Several other major publications have called attention to Raulff’s book. Melissa Holbrook Pierson reviewed the book for The Washington Post in February. She says that Raulff “places the horse in a central role in the creation of the modern world. …Raulff notes that the horse was a significant force in shaping history in large measure because a much smaller creature – man – harnessed and exploited its powerful capabilities.”

In March, C.E. Morgan reviewed it for The New York Times. Morgan describes the book as “Ulrich Raulff’s brilliant examination of our complicated and violently unilateral relationship with Equus caballus…”

In May, Kate Kellaway profiled Raulff’s book in The Guardian.
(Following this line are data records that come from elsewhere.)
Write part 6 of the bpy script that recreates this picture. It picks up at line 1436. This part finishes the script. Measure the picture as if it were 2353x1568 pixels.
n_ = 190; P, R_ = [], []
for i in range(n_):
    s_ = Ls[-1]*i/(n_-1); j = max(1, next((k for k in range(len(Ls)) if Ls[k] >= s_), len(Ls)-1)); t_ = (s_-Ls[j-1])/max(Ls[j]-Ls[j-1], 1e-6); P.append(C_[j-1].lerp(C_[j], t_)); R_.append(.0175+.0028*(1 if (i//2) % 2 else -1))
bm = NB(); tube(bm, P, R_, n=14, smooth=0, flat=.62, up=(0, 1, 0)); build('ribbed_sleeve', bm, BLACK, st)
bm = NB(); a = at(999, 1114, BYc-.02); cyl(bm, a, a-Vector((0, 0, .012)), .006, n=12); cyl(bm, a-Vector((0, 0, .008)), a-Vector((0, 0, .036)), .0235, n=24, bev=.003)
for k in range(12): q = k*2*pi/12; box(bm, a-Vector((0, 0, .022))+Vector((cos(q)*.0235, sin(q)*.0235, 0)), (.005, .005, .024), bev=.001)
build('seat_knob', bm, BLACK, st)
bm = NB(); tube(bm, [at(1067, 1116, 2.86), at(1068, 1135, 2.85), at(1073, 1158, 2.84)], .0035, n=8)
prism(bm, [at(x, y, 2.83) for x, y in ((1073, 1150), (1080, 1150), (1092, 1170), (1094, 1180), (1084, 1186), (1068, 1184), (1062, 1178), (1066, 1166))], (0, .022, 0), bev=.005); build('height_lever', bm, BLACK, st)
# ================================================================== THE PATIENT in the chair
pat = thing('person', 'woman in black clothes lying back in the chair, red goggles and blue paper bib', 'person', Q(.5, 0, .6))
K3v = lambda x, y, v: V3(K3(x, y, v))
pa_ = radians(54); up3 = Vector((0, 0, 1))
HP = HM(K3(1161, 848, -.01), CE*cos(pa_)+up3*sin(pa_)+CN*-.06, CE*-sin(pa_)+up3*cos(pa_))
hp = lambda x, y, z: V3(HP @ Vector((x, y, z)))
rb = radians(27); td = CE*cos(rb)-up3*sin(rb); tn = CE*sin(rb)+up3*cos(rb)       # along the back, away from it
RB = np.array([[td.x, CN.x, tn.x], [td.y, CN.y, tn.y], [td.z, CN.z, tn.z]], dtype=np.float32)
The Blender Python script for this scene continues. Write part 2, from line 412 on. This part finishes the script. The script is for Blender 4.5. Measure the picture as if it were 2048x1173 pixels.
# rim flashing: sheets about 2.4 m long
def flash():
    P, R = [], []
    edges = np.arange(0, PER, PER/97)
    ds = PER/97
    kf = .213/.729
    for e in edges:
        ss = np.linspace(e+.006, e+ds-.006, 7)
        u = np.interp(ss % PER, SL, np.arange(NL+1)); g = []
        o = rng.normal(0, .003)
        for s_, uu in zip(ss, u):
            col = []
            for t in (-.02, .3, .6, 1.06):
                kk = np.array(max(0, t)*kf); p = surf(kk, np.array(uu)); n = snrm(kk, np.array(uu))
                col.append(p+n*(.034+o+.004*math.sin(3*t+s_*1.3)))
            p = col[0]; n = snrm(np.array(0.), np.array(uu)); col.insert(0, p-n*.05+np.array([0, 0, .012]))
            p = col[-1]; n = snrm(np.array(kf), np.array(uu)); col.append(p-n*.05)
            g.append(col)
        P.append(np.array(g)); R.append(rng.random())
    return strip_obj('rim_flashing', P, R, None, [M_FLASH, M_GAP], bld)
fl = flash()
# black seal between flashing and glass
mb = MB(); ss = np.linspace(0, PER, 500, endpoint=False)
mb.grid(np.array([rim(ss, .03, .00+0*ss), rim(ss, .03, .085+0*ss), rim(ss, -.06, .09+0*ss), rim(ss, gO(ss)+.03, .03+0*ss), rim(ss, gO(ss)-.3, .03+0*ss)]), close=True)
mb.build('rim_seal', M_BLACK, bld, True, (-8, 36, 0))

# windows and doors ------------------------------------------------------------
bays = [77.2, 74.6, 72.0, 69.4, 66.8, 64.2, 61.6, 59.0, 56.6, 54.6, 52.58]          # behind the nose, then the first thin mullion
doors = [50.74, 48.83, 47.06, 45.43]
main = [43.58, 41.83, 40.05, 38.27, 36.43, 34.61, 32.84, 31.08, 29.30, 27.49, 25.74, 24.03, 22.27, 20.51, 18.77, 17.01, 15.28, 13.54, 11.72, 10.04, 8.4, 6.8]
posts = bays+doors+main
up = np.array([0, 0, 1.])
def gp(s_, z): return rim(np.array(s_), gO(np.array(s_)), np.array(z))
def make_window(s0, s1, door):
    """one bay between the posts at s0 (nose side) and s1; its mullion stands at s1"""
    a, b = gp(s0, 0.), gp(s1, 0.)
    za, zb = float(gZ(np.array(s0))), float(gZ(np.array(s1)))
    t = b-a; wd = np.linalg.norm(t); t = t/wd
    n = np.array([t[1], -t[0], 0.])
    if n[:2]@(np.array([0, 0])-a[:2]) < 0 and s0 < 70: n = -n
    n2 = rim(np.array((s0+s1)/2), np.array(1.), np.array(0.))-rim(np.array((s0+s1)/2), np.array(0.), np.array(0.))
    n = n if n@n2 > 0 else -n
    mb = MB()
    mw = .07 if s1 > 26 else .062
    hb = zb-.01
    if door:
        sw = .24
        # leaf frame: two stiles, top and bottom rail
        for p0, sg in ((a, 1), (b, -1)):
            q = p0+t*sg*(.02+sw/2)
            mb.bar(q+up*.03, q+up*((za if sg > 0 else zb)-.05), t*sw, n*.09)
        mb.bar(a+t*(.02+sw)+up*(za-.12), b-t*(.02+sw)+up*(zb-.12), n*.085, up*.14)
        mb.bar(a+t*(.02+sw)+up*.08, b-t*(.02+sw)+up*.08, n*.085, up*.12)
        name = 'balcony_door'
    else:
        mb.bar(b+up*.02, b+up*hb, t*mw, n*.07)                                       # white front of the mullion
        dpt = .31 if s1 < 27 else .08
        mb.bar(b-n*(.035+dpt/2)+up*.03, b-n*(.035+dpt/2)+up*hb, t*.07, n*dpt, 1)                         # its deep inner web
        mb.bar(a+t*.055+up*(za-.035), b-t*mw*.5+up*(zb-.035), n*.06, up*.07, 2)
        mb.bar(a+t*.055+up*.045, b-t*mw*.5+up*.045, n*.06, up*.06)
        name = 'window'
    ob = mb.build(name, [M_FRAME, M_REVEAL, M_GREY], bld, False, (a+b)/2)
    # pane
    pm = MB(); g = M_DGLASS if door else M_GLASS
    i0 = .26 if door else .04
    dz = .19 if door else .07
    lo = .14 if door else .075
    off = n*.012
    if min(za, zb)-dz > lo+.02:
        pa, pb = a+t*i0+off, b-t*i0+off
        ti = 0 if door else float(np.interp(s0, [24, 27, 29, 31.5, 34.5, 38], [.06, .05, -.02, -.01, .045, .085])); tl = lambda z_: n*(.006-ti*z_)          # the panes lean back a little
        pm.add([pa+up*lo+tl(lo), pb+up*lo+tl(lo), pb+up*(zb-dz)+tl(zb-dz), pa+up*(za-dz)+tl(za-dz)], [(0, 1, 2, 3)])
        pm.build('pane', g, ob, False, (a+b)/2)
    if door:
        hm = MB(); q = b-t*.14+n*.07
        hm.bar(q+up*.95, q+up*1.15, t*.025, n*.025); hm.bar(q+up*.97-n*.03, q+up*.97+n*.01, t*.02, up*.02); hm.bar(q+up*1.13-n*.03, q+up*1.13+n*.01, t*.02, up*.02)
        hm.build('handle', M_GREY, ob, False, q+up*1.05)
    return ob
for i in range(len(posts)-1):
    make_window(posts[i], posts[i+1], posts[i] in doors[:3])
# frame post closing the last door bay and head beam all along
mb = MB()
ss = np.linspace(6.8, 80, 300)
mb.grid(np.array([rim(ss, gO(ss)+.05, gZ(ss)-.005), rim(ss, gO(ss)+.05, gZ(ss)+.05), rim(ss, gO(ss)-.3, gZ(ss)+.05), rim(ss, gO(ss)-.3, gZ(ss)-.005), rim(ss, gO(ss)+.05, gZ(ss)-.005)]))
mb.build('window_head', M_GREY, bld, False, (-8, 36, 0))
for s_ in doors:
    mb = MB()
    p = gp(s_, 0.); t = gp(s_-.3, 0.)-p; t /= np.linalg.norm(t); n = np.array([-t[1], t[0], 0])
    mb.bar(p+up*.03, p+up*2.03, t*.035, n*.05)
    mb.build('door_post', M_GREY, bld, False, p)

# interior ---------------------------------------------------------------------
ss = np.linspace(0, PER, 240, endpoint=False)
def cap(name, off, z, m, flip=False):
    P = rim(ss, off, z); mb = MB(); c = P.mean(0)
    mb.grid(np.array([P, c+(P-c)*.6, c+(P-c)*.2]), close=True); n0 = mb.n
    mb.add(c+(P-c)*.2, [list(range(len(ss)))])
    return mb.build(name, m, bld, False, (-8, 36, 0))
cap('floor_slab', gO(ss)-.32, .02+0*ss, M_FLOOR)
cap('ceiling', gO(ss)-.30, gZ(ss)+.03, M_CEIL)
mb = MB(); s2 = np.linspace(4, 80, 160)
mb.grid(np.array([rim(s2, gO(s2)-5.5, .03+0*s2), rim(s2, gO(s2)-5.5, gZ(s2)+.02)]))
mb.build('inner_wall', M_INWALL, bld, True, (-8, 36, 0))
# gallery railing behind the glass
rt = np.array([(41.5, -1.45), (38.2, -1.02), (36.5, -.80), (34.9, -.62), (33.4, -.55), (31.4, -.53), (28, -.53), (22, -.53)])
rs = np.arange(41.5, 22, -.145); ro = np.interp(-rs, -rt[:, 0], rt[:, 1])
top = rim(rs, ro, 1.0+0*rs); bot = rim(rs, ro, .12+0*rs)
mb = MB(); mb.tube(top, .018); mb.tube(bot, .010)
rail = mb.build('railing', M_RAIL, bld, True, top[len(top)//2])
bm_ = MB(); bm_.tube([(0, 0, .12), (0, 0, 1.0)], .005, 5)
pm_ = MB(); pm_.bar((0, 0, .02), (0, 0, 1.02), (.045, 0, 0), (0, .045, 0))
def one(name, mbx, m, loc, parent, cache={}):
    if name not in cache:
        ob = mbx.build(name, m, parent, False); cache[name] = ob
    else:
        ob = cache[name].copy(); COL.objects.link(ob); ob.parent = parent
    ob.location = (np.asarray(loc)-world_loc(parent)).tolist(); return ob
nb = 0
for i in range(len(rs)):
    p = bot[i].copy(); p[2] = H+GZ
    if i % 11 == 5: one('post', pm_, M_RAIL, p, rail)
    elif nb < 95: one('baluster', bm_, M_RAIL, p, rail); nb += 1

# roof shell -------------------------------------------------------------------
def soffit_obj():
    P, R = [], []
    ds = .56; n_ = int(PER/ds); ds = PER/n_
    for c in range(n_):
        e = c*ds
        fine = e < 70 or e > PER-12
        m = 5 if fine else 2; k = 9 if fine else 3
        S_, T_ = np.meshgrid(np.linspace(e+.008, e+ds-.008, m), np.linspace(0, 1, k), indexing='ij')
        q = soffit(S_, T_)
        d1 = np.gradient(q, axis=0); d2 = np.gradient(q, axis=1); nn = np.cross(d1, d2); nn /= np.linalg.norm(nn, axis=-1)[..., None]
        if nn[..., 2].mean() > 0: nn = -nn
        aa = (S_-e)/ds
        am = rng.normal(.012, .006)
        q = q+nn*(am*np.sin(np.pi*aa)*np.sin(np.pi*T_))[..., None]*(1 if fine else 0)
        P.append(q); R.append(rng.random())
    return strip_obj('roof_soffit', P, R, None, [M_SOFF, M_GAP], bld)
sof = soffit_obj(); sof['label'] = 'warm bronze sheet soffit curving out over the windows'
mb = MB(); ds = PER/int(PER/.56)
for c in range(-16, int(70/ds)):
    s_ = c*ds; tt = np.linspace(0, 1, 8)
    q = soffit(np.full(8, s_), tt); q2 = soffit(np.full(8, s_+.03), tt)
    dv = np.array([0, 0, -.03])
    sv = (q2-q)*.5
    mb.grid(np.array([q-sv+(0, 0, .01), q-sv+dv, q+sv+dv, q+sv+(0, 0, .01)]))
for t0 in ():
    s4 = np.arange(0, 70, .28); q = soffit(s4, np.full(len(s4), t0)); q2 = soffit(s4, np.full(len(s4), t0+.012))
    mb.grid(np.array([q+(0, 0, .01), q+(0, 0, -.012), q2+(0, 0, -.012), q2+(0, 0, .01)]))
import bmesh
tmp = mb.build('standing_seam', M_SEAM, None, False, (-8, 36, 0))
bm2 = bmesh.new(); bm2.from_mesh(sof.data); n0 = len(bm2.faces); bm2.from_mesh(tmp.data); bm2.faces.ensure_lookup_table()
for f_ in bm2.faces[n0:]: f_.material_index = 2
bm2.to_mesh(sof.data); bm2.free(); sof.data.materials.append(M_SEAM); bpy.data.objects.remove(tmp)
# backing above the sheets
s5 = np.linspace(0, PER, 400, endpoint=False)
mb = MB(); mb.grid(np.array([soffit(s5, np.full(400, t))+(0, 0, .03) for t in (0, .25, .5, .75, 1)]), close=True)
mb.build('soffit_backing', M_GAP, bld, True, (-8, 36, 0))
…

She agrees with Fay about the uniqueness of the book and writes, “It becomes evident within three paragraphs that you have never read a book like it. [Raulff] has an extraordinarily connective mind…” She terms the book an “idiosyncratic and wide-ranging study of the horse’s role in human history.”

Raulff divides “his superabundance of material” (Morgan) into four broad categories.

(1)   Lived histories: examining the use of horses in cities and rural areas, “their ubiquity in human progress, and their decline as a weapon of war,” writes Raulff.

(2)   Intellectual history: the horse in libraries, studbooks, equine science and research. Raulff explains: “the leading lights in the history of the equine knowledge developed by centuries of horse fanciers, breeders, painters, and scholars.”

(3)   Metaphor: the horse in literature, such as Herodotus (the Nisean horse) and the legend of the Amazon horsewomen, as well as speculating on the frequent bond between teen and pre-teen girls and horses.

(4)   Narratives: “the narratives of horses and people [he has] heard, read, and experienced.”

At the end, Raulff confesses he has “no conclusions” derived from his lengthy research. His book is “rather a loose anthology of possibilities and ways of narrating the history of horses and people.”

About the WSJ reviewer: Mr. Curtis is a former editor of the Texas Monthly, and was an avid horseman for many years.